## THE TASK
Nothing in the data should change when you return it, but leave the pictures out.

## DATA EXCERPT
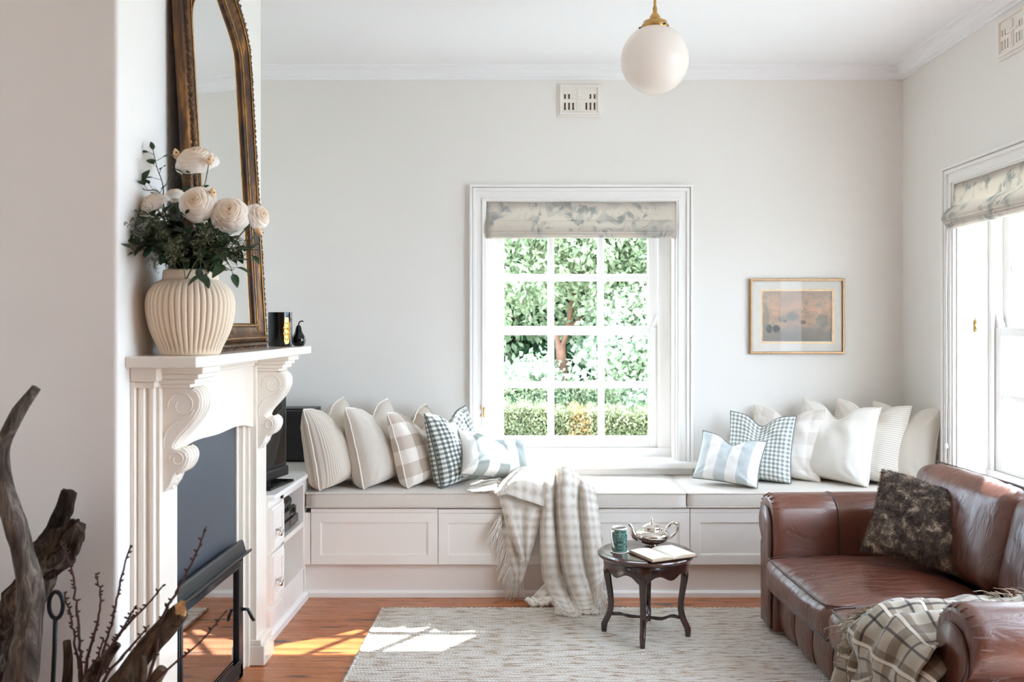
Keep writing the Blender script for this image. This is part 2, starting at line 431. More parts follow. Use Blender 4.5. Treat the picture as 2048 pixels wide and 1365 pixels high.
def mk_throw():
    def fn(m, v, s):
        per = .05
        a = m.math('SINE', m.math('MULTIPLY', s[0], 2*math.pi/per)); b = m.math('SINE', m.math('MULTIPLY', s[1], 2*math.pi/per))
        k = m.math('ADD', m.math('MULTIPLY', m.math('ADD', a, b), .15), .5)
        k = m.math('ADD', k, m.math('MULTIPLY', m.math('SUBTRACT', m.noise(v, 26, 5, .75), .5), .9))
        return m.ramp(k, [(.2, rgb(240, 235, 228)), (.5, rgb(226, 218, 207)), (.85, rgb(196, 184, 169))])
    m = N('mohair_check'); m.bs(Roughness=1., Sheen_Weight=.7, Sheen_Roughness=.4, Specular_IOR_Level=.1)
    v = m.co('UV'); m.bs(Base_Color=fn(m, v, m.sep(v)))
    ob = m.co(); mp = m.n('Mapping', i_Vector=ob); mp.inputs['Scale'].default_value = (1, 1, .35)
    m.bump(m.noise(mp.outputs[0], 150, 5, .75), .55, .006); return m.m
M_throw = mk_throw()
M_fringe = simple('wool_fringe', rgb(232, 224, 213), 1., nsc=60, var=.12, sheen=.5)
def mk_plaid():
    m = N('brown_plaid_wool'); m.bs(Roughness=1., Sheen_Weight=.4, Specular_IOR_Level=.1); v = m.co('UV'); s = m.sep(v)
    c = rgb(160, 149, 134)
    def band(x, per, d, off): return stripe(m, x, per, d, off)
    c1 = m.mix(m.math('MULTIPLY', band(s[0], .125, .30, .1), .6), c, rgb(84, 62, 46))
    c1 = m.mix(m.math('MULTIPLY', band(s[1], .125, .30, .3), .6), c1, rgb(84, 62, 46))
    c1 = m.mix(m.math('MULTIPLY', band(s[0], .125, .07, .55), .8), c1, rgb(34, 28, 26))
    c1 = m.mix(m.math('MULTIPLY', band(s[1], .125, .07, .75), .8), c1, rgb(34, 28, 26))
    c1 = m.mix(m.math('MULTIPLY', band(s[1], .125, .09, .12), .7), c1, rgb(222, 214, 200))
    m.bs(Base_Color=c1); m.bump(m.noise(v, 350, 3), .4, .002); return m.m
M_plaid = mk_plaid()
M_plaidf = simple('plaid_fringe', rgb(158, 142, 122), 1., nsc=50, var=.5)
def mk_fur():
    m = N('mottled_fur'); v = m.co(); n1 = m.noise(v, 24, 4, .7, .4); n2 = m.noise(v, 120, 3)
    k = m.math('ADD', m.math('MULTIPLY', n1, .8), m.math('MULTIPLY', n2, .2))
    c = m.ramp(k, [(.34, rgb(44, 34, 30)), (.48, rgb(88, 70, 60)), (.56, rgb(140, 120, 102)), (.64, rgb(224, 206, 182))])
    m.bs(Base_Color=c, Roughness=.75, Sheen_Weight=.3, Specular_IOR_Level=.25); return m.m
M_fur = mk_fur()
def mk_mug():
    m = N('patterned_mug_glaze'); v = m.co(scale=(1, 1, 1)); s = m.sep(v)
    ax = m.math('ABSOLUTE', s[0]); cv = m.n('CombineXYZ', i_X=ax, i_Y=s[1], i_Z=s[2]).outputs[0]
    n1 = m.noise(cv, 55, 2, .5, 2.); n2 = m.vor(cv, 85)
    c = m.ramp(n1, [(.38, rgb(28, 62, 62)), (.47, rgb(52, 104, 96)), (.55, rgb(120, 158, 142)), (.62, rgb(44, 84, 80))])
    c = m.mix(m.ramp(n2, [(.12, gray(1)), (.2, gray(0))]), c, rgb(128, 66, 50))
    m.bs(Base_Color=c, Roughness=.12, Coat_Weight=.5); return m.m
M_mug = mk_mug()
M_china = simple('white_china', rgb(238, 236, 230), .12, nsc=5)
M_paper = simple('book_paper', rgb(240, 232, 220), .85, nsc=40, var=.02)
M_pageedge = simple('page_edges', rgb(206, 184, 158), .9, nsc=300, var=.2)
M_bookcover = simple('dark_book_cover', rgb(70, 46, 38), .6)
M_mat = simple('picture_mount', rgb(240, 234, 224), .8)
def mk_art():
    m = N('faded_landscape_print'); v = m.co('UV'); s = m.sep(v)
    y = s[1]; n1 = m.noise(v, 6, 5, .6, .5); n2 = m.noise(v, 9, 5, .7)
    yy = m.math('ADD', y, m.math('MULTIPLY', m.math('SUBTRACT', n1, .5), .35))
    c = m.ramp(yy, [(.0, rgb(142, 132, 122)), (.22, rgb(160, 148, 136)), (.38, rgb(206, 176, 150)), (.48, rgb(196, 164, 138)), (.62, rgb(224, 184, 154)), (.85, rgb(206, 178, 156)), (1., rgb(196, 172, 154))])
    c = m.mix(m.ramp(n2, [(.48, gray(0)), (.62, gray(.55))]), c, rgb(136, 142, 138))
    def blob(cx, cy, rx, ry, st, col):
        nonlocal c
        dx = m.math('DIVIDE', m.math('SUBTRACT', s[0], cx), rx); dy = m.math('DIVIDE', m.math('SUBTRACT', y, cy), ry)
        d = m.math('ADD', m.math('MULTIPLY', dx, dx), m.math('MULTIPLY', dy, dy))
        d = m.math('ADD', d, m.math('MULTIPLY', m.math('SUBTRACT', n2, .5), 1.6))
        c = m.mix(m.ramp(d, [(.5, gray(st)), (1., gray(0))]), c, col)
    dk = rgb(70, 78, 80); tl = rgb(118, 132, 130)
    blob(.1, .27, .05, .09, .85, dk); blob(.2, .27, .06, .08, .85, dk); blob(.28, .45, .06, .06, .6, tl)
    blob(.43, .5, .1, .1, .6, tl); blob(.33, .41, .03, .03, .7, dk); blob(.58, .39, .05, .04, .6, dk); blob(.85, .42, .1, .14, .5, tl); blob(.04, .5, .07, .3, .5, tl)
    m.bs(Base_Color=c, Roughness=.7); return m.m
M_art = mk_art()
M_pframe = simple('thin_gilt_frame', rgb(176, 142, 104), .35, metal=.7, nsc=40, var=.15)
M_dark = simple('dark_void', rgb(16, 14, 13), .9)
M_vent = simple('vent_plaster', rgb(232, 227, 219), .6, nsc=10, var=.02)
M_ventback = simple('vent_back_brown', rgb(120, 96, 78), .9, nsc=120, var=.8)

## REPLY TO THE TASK
Keep writing the Blender script for this image. This is part 2, starting at line 431. More parts follow. Use Blender 4.5. Treat the picture as 2048 pixels wide and 1365 pixels high.
def mk_throw():
    def fn(m, v, s):
        per = .05
        a = m.math('SINE', m.math('MULTIPLY', s[0], 2*math.pi/per)); b = m.math('SINE', m.math('MULTIPLY', s[1], 2*math.pi/per))
        k = m.math('ADD', m.math('MULTIPLY', m.math('ADD', a, b), .15), .5)
        k = m.math('ADD', k, m.math('MULTIPLY', m.math('SUBTRACT', m.noise(v, 26, 5, .75), .5), .9))
        return m.ramp(k, [(.2, rgb(240, 235, 228)), (.5, rgb(226, 218, 207)), (.85, rgb(196, 184, 169))])
    m = N('mohair_check'); m.bs(Roughness=1., Sheen_Weight=.7, Sheen_Roughness=.4, Specular_IOR_Level=.1)
    v = m.co('UV'); m.bs(Base_Color=fn(m, v, m.sep(v)))
    ob = m.co(); mp = m.n('Mapping', i_Vector=ob); mp.inputs['Scale'].default_value = (1, 1, .35)
    m.bump(m.noise(mp.outputs[0], 150, 5, .75), .55, .006); return m.m
M_throw = mk_throw()
M_fringe = simple('wool_fringe', rgb(232, 224, 213), 1., nsc=60, var=.12, sheen=.5)
def mk_plaid():
    m = N('brown_plaid_wool'); m.bs(Roughness=1., Sheen_Weight=.4, Specular_IOR_Level=.1); v = m.co('UV'); s = m.sep(v)
    c = rgb(160, 149, 134)
    def band(x, per, d, off): return stripe(m, x, per, d, off)
    c1 = m.mix(m.math('MULTIPLY', band(s[0], .125, .30, .1), .6), c, rgb(84, 62, 46))
    c1 = m.mix(m.math('MULTIPLY', band(s[1], .125, .30, .3), .6), c1, rgb(84, 62, 46))
    c1 = m.mix(m.math('MULTIPLY', band(s[0], .125, .07, .55), .8), c1, rgb(34, 28, 26))
    c1 = m.mix(m.math('MULTIPLY', band(s[1], .125, .07, .75), .8), c1, rgb(34, 28, 26))
    c1 = m.mix(m.math('MULTIPLY', band(s[1], .125, .09, .12), .7), c1, rgb(222, 214, 200))
    m.bs(Base_Color=c1); m.bump(m.noise(v, 350, 3), .4, .002); return m.m
M_plaid = mk_plaid()
M_plaidf = simple('plaid_fringe', rgb(158, 142, 122), 1., nsc=50, var=.5)
def mk_fur():
    m = N('mottled_fur'); v = m.co(); n1 = m.noise(v, 24, 4, .7, .4); n2 = m.noise(v, 120, 3)
    k = m.math('ADD', m.math('MULTIPLY', n1, .8), m.math('MULTIPLY', n2, .2))
    c = m.ramp(k, [(.34, rgb(44, 34, 30)), (.48, rgb(88, 70, 60)), (.56, rgb(140, 120, 102)), (.64, rgb(224, 206, 182))])
    m.bs(Base_Color=c, Roughness=.75, Sheen_Weight=.3, Specular_IOR_Level=.25); return m.m
M_fur = mk_fur()
def mk_mug():
    m = N('patterned_mug_glaze'); v = m.co(scale=(1, 1, 1)); s = m.sep(v)
    ax = m.math('ABSOLUTE', s[0]); cv = m.n('CombineXYZ', i_X=ax, i_Y=s[1], i_Z=s[2]).outputs[0]
    n1 = m.noise(cv, 55, 2, .5, 2.); n2 = m.vor(cv, 85)
    c = m.ramp(n1, [(.38, rgb(28, 62, 62)), (.47, rgb(52, 104, 96)), (.55, rgb(120, 158, 142)), (.62, rgb(44, 84, 80))])
    c = m.mix(m.ramp(n2, [(.12, gray(1)), (.2, gray(0))]), c, rgb(128, 66, 50))
    m.bs(Base_Color=c, Roughness=.12, Coat_Weight=.5); return m.m
M_mug = mk_mug()
M_china = simple('white_china', rgb(238, 236, 230), .12, nsc=5)
M_paper = simple('book_paper', rgb(240, 232, 220), .85, nsc=40, var=.02)
M_pageedge = simple('page_edges', rgb(206, 184, 158), .9, nsc=300, var=.2)
M_bookcover = simple('dark_book_cover', rgb(70, 46, 38), .6)
M_mat = simple('picture_mount', rgb(240, 234, 224), .8)
def mk_art():
    m = N('faded_landscape_print'); v = m.co('UV'); s = m.sep(v)
    y = s[1]; n1 = m.noise(v, 6, 5, .6, .5); n2 = m.noise(v, 9, 5, .7)
    yy = m.math('ADD', y, m.math('MULTIPLY', m.math('SUBTRACT', n1, .5), .35))
    c = m.ramp(yy, [(.0, rgb(142, 132, 122)), (.22, rgb(160, 148, 136)), (.38, rgb(206, 176, 150)), (.48, rgb(196, 164, 138)), (.62, rgb(224, 184, 154)), (.85, rgb(206, 178, 156)), (1., rgb(196, 172, 154))])
    c = m.mix(m.ramp(n2, [(.48, gray(0)), (.62, gray(.55))]), c, rgb(136, 142, 138))
    def blob(cx, cy, rx, ry, st, col):
        nonlocal c
        dx = m.math('DIVIDE', m.math('SUBTRACT', s[0], cx), rx); dy = m.math('DIVIDE', m.math('SUBTRACT', y, cy), ry)
        d = m.math('ADD', m.math('MULTIPLY', dx, dx), m.math('MULTIPLY', dy, dy))
        d = m.math('ADD', d, m.math('MULTIPLY', m.math('SUBTRACT', n2, .5), 1.6))
        c = m.mix(m.ramp(d, [(.5, gray(st)), (1., gray(0))]), c, col)
    dk = rgb(70, 78, 80); tl = rgb(118, 132, 130)
    blob(.1, .27, .05, .09, .85, dk); blob(.2, .27, .06, .08, .85, dk); blob(.28, .45, .06, .06, .6, tl)
    blob(.43, .5, .1, .1, .6, tl); blob(.33, .41, .03, .03, .7, dk); blob(.58, .39, .05, .04, .6, dk); blob(.85, .42, .1, .14, .5, tl); blob(.04, .5, .07, .3, .5, tl)
    m.bs(Base_Color=c, Roughness=.7); return m.m
M_art = mk_art()
M_pframe = simple('thin_gilt_frame', rgb(176, 142, 104), .35, metal=.7, nsc=40, var=.15)
M_dark = simple('dark_void', rgb(16, 14, 13), .9)
M_vent = simple('vent_plaster', rgb(232, 227, 219), .6, nsc=10, var=.02)
M_ventback = simple('vent_back_brown', rgb(120, 96, 78), .9, nsc=120, var=.8)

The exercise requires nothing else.